Jakarta (ANTARA) - Permohonan pengujian Undang-Undang Nomor 12 Tahun 2012 tentang Pendidikan Tinggi yang menyoal pembatasan mimbar akademik tidak diterima Mahkamah Konstitusi karena permohonan kabur.

"Pokok permohonan pemohon kabur sehingga permohonan tidak dipertimbangkan lebih lanjut," ujar Ketua Mahkamah Konstitusi Anwar Usman dalam sidang pengucapan putusan di Gedung Mahkamah Konstitusi, Jakarta, Selasa, yang disiarkan secara daring.

Permohonan yang diajukan mahasiswa Fakultas Hukum Universitas Brawijaya bernama Muhammad Anis Zhafran Al Anwary itu menuntut agar mahasiswa juga mendapatkan hak kebebasan mimbar akademik sebagaimana profesor dan/atau dosen.

Namun, Mahkamah mencermati pemohon menekankan mahasiswa semestinya dapat menyatakan secara terbuka dan bertanggung jawab mengenai sesuatu yang berkenaan dengan rumpun ilmu dan cabang ilmunya dengan tetap berada di bawah naungan guru besar dan/atau dosen yang memiliki otoritas dan wibawa ilmiah.

Baca juga: Mahasiwa persoalkan pembatasan mimbar akademik ke MK

Untuk itu, permohonan pemohon dinilai tidak memiliki kesesuaian antara tuntutan dan alasan yang diajukan. Pemohon juga dinilai telah mengetahui terdapat ketidaksetaraan antara mahasiswa dan guru besar dan/atau dosen.

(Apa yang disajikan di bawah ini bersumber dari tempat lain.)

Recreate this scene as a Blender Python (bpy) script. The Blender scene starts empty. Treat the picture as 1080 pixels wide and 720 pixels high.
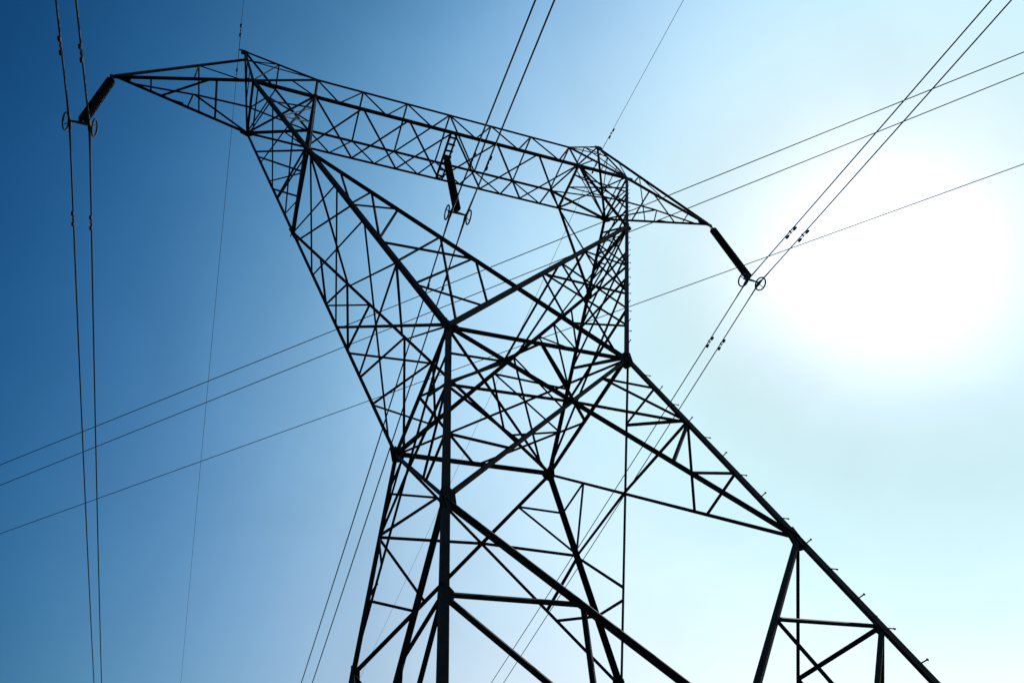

Mahkamah Konstitusi menegaskan kebebasan mimbar akademik merupakan wewenang guru besar/dosen, tetapi tidak menutup kesempatan mahasiswa untuk berpendapat di dalam forum mimbar akademik.

Hak berpendapat mahasiswa dalam sebuah mimbar akademik tetap berada di bawah naungan profesor dan/atau dosen yang memiliki otoritas dalam rumpun dan cabang ilmunya.

Sebelumnya, menurut pemohon terdapat keresahan di kalangan mahasiswa dengan maraknya pembatasan diskusi, seminar, perbincangan publik dan kegiatan sejenisnya yang melibatkan mahasiswa sebagai pembicara.

Ia menyebut tidak jarang mahasiswa mendapat intimidasi, teror, ancaman verbal maupun nonverbal karena otoritas dan kualifikasi akademik mahasiswa di bawah dosen atau guru besar.